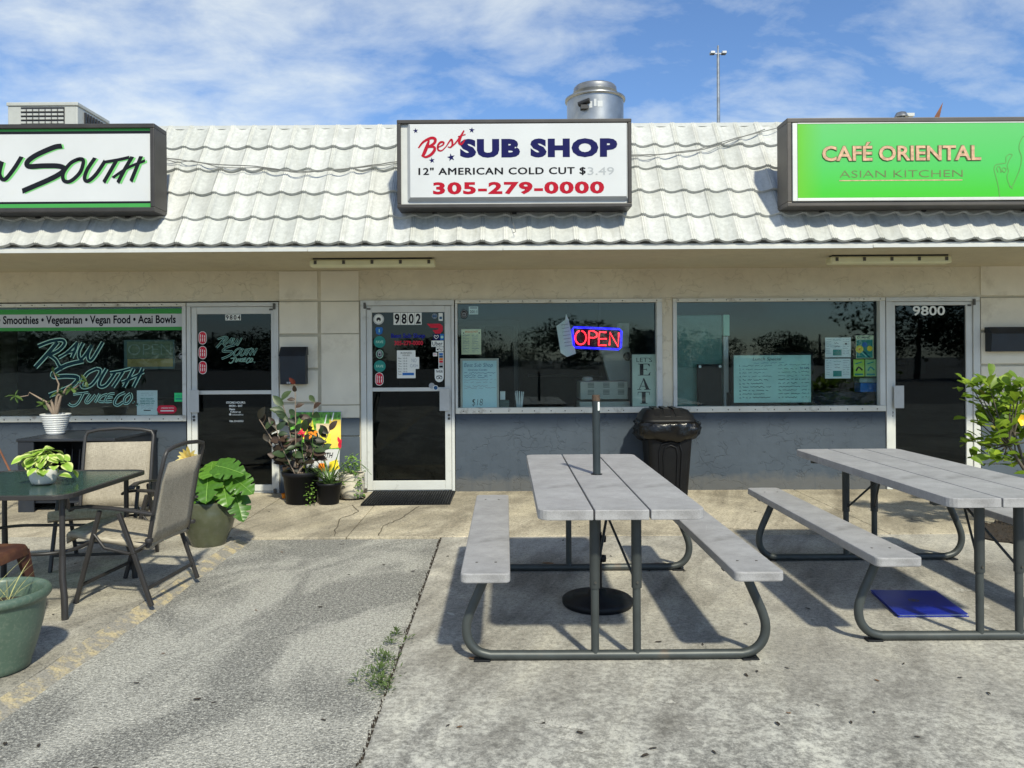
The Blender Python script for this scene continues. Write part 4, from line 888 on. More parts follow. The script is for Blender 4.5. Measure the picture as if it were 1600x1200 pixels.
b = MB(); a = np_(515, 290); b.tube([(a[0], NY+.01, a[2]), (a[0]+.01, NY+.01, Z(478, NY))], .003, m_dark, 6); b.build('hanging_chain', ns)
# counter, slicer, straw holder, till
def thing1(name, lab, cat, loc, group=None): return tag(empty(name, loc), lab, cat, group)
m_greyp = mat('putty_plastic', (0.42, 0.44, 0.36, 1), 0.5); m_greyd = mat('putty_dark', (0.12, 0.13, 0.12, 1), 0.6)
ct = thing1('shop_counter', 'dark counter just inside the middle window', 'counter', (FX(870), FY+.75, 0))
b = MB(); b.box(FX(716), FX(1030), FY+.21, FY+.95, 0.004, .78, m_innerd); b.build('cabinet', ct); b = MB(); b.box(FX(716), FX(1030), FY+.205, FY+.97, .781, .81, m_greyd); b.build('worktop', ct)
o = thing1('putty_machine', 'putty coloured machine with vent slots on the counter in the middle window', 'machine', (X(945, 8.55), 8.7, .812))
y = 8.6; b = MB(); b.box(X(906.5, y), X(981, y), y, y+.4, Z(625, y), Z(597, y), m_greyp); b.build('casing', o, bevel=.006)
b = MB(); b.box(X(905, y), X(984, y), y-.01, y+.38, .812, Z(628.5, y), m_greyp); b.build('base', o, bevel=.006)
for cxx in (923, 947, 970):
    for ry in (599, 610):
        for k in range(4): b = MB(); b.box(X(cxx-5, y), X(cxx+5, y), y-.006, y-.001, Z(ry+1+k*2.1, y), Z(ry+k*2.1, y), m_greyd); b.build('vent_slot', o)
b = MB(); b.lathe([(.06, 0), (.065, .02), (.05, .045), (0, .05)], (X(920, y), y+.15, Z(596.5, y)), m_greyp, 18); b.build('knob', o)
o = thing1('meat_slicer', 'pale slicing machine leaning back behind the putty machine', 'machine', (X(965, 9.0), 9.1, .812))
y = 9.0; b = MB(); pts = [(X(937, y), Z(545, y)), (X(985, y), Z(545, y)), (X(985, y), Z(608, y)), (X(955, y), Z(608, y))]
n = 4; b.add([(p[0], y, p[1]) for p in pts]+[(p[0], y+.12, p[1]) for p in pts], [(0, 1, 2, 3), (7, 6, 5, 4)]+[(i, i+4, (i+1) % 4+4, (i+1) % 4) for i in range(4)], m_greyp); b.build('guard_plate', o, bevel=.01)
b = MB(); b.box(X(966, y), X(983, y), y-.02, y+.1, Z(544, y), Z(506, y), m_greyp); b.build('column', o, bevel=.01)
b = MB(); b.lathe([(.05, 0), (.05, .05), (0, .05)], (0, 0, 0), m_dark, 16); b.v = [(X(980, y)+p[0], y-.01-p[2], Z(558, y)+p[1]) for p in b.v]; b.build('knob', o)
b = MB(); b.box(X(950, y), X(1000, y), y-.05, y+.4, .812, .86, m_greyd); b.box(X(978, y), X(984, y), y, y+.1, .86, Z(608, y)+.01, m_greyd); b.build('base', o)
o = thing1('straw_holder', 'cup of white wrapped straws by the sill of the middle window', 'straw holder', (X(811.5), 8.46, .812))
b = MB(); b.lathe([(.035, .812), (.045, .90)], (X(811.5), 8.46, 0), m_greyd, 14); b.build('cup', o)
for k in range(12):
    a = 2*pi*k/12; b = MB(); b.tube([(X(811.5)+.02*cos(a), 8.46+.02*sin(a), .83), (X(811.5)+.045*cos(a), 8.46+.045*sin(a), 1.03+random.uniform(0, .05))], .006, m_paper, 5); b.build('straw', o)
o = thing1('paper_cup_stack', 'small pale box beside the whiteboard on the sill', 'box', (X(784), 8.45, .81)); b = MB(); b.box(X(781), X(789), 8.42, 8.48, Z(625), Z(612), m_paper); b.build('carton', o); b = MB(); b.box(X(780), X(795), 8.41, 8.50, .812, Z(626)+.0, mat('green_tin', (.07, .11, .09, 1), .5)); b.build('tin', o)
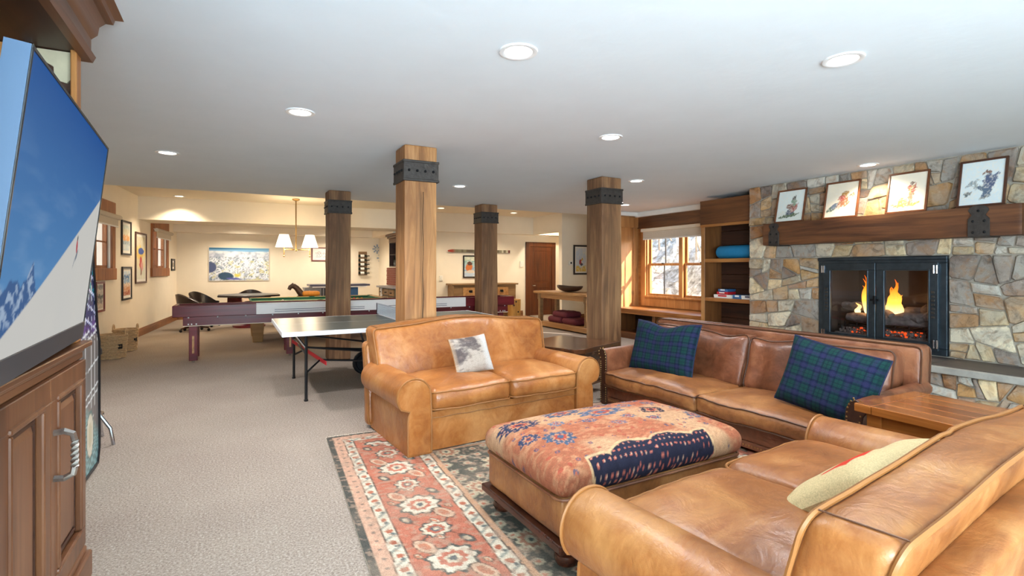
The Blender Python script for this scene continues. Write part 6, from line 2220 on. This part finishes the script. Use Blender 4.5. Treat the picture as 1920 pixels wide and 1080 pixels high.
# ---- on the bookshelf
def roll():
    mb = MB()
    zc, xc, r = 1.565 + .105, 7.03, .104
    t = thing('rolled_mat', 'bright blue rolled mat lying on the bookshelf', 'mat', (xc, 5.4, 1.566))
    y0, y1 = 5.02, 5.80
    P = [[(xc + rr_ * math.cos(R(k * 12)), y, zc + rr_ * math.sin(R(k * 12))) for k in range(30)] for y, rr_ in ((y0, r * .9), (y0 + .02, r), (y1 - .03, r), (y1, r * .86))]
    mb.grid(P, wv=True)
    mb.f += [tuple(range(30)), tuple(90 + k for k in range(30))]
    mb.build('roll', 'mat_blue', t, smooth=True)
    sp = [(xc + (.02 + .07 * k / 50) * math.cos(k * .38), y1 + .002, zc + (.02 + .07 * k / 50) * math.sin(k * .38)) for k in range(51)]
    MB().tube(sp, .003, 4).build('spiral_edge', 'blue_panel', t)
roll()
def game_box(x, y0, y1, z0, z1, col, label, band=None):
    t = thing('board_game_box', label, 'box', (x, (y0 + y1) / 2, z0), 0, 'board game boxes on the bookshelf')
    MB().box(x, y0, z0, x + .2, y1, z1).build('box_base', col, t, bevel=.002)
    MB().box(x - .003, y0 - .003, z0 + (z1 - z0) * .35, x + .203, y1 + .003, z1).build('box_lid', col, t, bevel=.002)
    if band:
        m = (y0 + y1) / 2
        MB().box(x - .005, m - (y1 - y0) * .25, z0 + (z1 - z0) * .45, x - .003, m + (y1 - y0) * .25, z0 + (z1 - z0) * .88).build('printed_band', band, t)
Z0 = .926
game_box(6.93, 5.50, 5.83, Z0, Z0 + .055, 'paper_white', 'white game box with a red band at the bottom of the shelf stack', 'red_strap')
game_box(6.94, 5.58, 5.78, Z0 + .057, Z0 + .10, 'red_strap', 'red game box in the middle of the shelf stack', 'paper_white')
game_box(6.95, 5.59, 5.76, Z0 + .102, Z0 + .145, 'blue_panel', 'blue game box on top of the shelf stack', 'paper_white')
game_box(6.95, 5.33, 5.48, Z0, Z0 + .065, 'blue_panel', 'blue and white game box standing between two white boxes', 'paper_white')
game_box(6.93, 5.05, 5.31, Z0, Z0 + .06, 'paper_white', 'white game box nearest the stone chimney on the shelf', 'slate_top')

# lamps of the rear recess and the passage by the door; dresser lamp added to brighten the back
for i, (x, y, z, e, lb) in enumerate(((.2, 15.6, 2.72, 220, 'recessed light over the poker table in the rear recess'), (2.6, 15.6, 2.72, 220, 'recessed light in the rear recess near the wine rack'), (8.2, 12.4, 2.9, 130, 'recessed light in front of the dark door'), (5.6, 11.6, 2.9, 120, 'added recessed fill light in front of the dresser'))):
    d = thing('recessed_light', lb, 'light', (x, y, z), 0, 'recessed ceiling lights')
    MB().lathe([(.075, 0.002), (.078, -.006), (.088, -.010), (.105, -.008), (.108, .001)], (0, 0, 0), 24).build('trim_ring', 'white_paint', d, local=True, smooth=True)
    MB().cyl((0, 0, .0015), (0, 0, -.003), .074, n=24).build('lens', 'lamp_disc_warm', d, local=True)
    light('downlight', 'SPOT', (x, y, z - .02), (0, 0, -1), e, (1, .89, .72), spot_size=R(150), spot_blend=.7, shadow_soft_size=.06)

====================

Transcribe every entry word for word, but skip the pictures.

The Blender Python script for this scene continues. Write part 4, from line 888 on. More parts follow. The script is for Blender 4.5. Measure the picture as if it were 1600x1200 pixels.
b = MB(); a = np_(515, 290); b.tube([(a[0], NY+.01, a[2]), (a[0]+.01, NY+.01, Z(478, NY))], .003, m_dark, 6); b.build('hanging_chain', ns)
# counter, slicer, straw holder, till
def thing1(name, lab, cat, loc, group=None): return tag(empty(name, loc), lab, cat, group)
m_greyp = mat('putty_plastic', (0.42, 0.44, 0.36, 1), 0.5); m_greyd = mat('putty_dark', (0.12, 0.13, 0.12, 1), 0.6)
ct = thing1('shop_counter', 'dark counter just inside the middle window', 'counter', (FX(870), FY+.75, 0))
b = MB(); b.box(FX(716), FX(1030), FY+.21, FY+.95, 0.004, .78, m_innerd); b.build('cabinet', ct); b = MB(); b.box(FX(716), FX(1030), FY+.205, FY+.97, .781, .81, m_greyd); b.build('worktop', ct)
o = thing1('putty_machine', 'putty coloured machine with vent slots on the counter in the middle window', 'machine', (X(945, 8.55), 8.7, .812))
y = 8.6; b = MB(); b.box(X(906.5, y), X(981, y), y, y+.4, Z(625, y), Z(597, y), m_greyp); b.build('casing', o, bevel=.006)
b = MB(); b.box(X(905, y), X(984, y), y-.01, y+.38, .812, Z(628.5, y), m_greyp); b.build('base', o, bevel=.006)
for cxx in (923, 947, 970):
    for ry in (599, 610):
        for k in range(4): b = MB(); b.box(X(cxx-5, y), X(cxx+5, y), y-.006, y-.001, Z(ry+1+k*2.1, y), Z(ry+k*2.1, y), m_greyd); b.build('vent_slot', o)
b = MB(); b.lathe([(.06, 0), (.065, .02), (.05, .045), (0, .05)], (X(920, y), y+.15, Z(596.5, y)), m_greyp, 18); b.build('knob', o)
o = thing1('meat_slicer', 'pale slicing machine leaning back behind the putty machine', 'machine', (X(965, 9.0), 9.1, .812))
y = 9.0; b = MB(); pts = [(X(937, y), Z(545, y)), (X(985, y), Z(545, y)), (X(985, y), Z(608, y)), (X(955, y), Z(608, y))]
n = 4; b.add([(p[0], y, p[1]) for p in pts]+[(p[0], y+.12, p[1]) for p in pts], [(0, 1, 2, 3), (7, 6, 5, 4)]+[(i, i+4, (i+1) % 4+4, (i+1) % 4) for i in range(4)], m_greyp); b.build('guard_plate', o, bevel=.01)
b = MB(); b.box(X(966, y), X(983, y), y-.02, y+.1, Z(544, y), Z(506, y), m_greyp); b.build('column', o, bevel=.01)
b = MB(); b.lathe([(.05, 0), (.05, .05), (0, .05)], (0, 0, 0), m_dark, 16); b.v = [(X(980, y)+p[0], y-.01-p[2], Z(558, y)+p[1]) for p in b.v]; b.build('knob', o)
b = MB(); b.box(X(950, y), X(1000, y), y-.05, y+.4, .812, .86, m_greyd); b.box(X(978, y), X(984, y), y, y+.1, .86, Z(608, y)+.01, m_greyd); b.build('base', o)
o = thing1('straw_holder', 'cup of white wrapped straws by the sill of the middle window', 'straw holder', (X(811.5), 8.46, .812))
b = MB(); b.lathe([(.035, .812), (.045, .90)], (X(811.5), 8.46, 0), m_greyd, 14); b.build('cup', o)
for k in range(12):
    a = 2*pi*k/12; b = MB(); b.tube([(X(811.5)+.02*cos(a), 8.46+.02*sin(a), .83), (X(811.5)+.045*cos(a), 8.46+.045*sin(a), 1.03+random.uniform(0, .05))], .006, m_paper, 5); b.build('straw', o)
o = thing1('paper_cup_stack', 'small pale box beside the whiteboard on the sill', 'box', (X(784), 8.45, .81)); b = MB(); b.box(X(781), X(789), 8.42, 8.48, Z(625), Z(612), m_paper); b.build('carton', o); b = MB(); b.box(X(780), X(795), 8.41, 8.50, .812, Z(626)+.0, mat('green_tin', (.07, .11, .09, 1), .5)); b.build('tin', o)
The Blender Python script for this scene continues. Write part 6, from line 2220 on. This part finishes the script. Use Blender 4.5. Treat the picture as 1920 pixels wide and 1080 pixels high.
# ---- on the bookshelf
def roll():
    mb = MB()
    zc, xc, r = 1.565 + .105, 7.03, .104
    t = thing('rolled_mat', 'bright blue rolled mat lying on the bookshelf', 'mat', (xc, 5.4, 1.566))
    y0, y1 = 5.02, 5.80
    P = [[(xc + rr_ * math.cos(R(k * 12)), y, zc + rr_ * math.sin(R(k * 12))) for k in range(30)] for y, rr_ in ((y0, r * .9), (y0 + .02, r), (y1 - .03, r), (y1, r * .86))]
    mb.grid(P, wv=True)
    mb.f += [tuple(range(30)), tuple(90 + k for k in range(30))]
    mb.build('roll', 'mat_blue', t, smooth=True)
    sp = [(xc + (.02 + .07 * k / 50) * math.cos(k * .38), y1 + .002, zc + (.02 + .07 * k / 50) * math.sin(k * .38)) for k in range(51)]
    MB().tube(sp, .003, 4).build('spiral_edge', 'blue_panel', t)
roll()
def game_box(x, y0, y1, z0, z1, col, label, band=None):
    t = thing('board_game_box', label, 'box', (x, (y0 + y1) / 2, z0), 0, 'board game boxes on the bookshelf')
    MB().box(x, y0, z0, x + .2, y1, z1).build('box_base', col, t, bevel=.002)
    MB().box(x - .003, y0 - .003, z0 + (z1 - z0) * .35, x + .203, y1 + .003, z1).build('box_lid', col, t, bevel=.002)
    if band:
        m = (y0 + y1) / 2
        MB().box(x - .005, m - (y1 - y0) * .25, z0 + (z1 - z0) * .45, x - .003, m + (y1 - y0) * .25, z0 + (z1 - z0) * .88).build('printed_band', band, t)
Z0 = .926
game_box(6.93, 5.50, 5.83, Z0, Z0 + .055, 'paper_white', 'white game box with a red band at the bottom of the shelf stack', 'red_strap')
game_box(6.94, 5.58, 5.78, Z0 + .057, Z0 + .10, 'red_strap', 'red game box in the middle of the shelf stack', 'paper_white')
game_box(6.95, 5.59, 5.76, Z0 + .102, Z0 + .145, 'blue_panel', 'blue game box on top of the shelf stack', 'paper_white')
game_box(6.95, 5.33, 5.48, Z0, Z0 + .065, 'blue_panel', 'blue and white game box standing between two white boxes', 'paper_white')
game_box(6.93, 5.05, 5.31, Z0, Z0 + .06, 'paper_white', 'white game box nearest the stone chimney on the shelf', 'slate_top')

# lamps of the rear recess and the passage by the door; dresser lamp added to brighten the back
for i, (x, y, z, e, lb) in enumerate(((.2, 15.6, 2.72, 220, 'recessed light over the poker table in the rear recess'), (2.6, 15.6, 2.72, 220, 'recessed light in the rear recess near the wine rack'), (8.2, 12.4, 2.9, 130, 'recessed light in front of the dark door'), (5.6, 11.6, 2.9, 120, 'added recessed fill light in front of the dresser'))):
    d = thing('recessed_light', lb, 'light', (x, y, z), 0, 'recessed ceiling lights')
    MB().lathe([(.075, 0.002), (.078, -.006), (.088, -.010), (.105, -.008), (.108, .001)], (0, 0, 0), 24).build('trim_ring', 'white_paint', d, local=True, smooth=True)
    MB().cyl((0, 0, .0015), (0, 0, -.003), .074, n=24).build('lens', 'lamp_disc_warm', d, local=True)
    light('downlight', 'SPOT', (x, y, z - .02), (0, 0, -1), e, (1, .89, .72), spot_size=R(150), spot_blend=.7, shadow_soft_size=.06)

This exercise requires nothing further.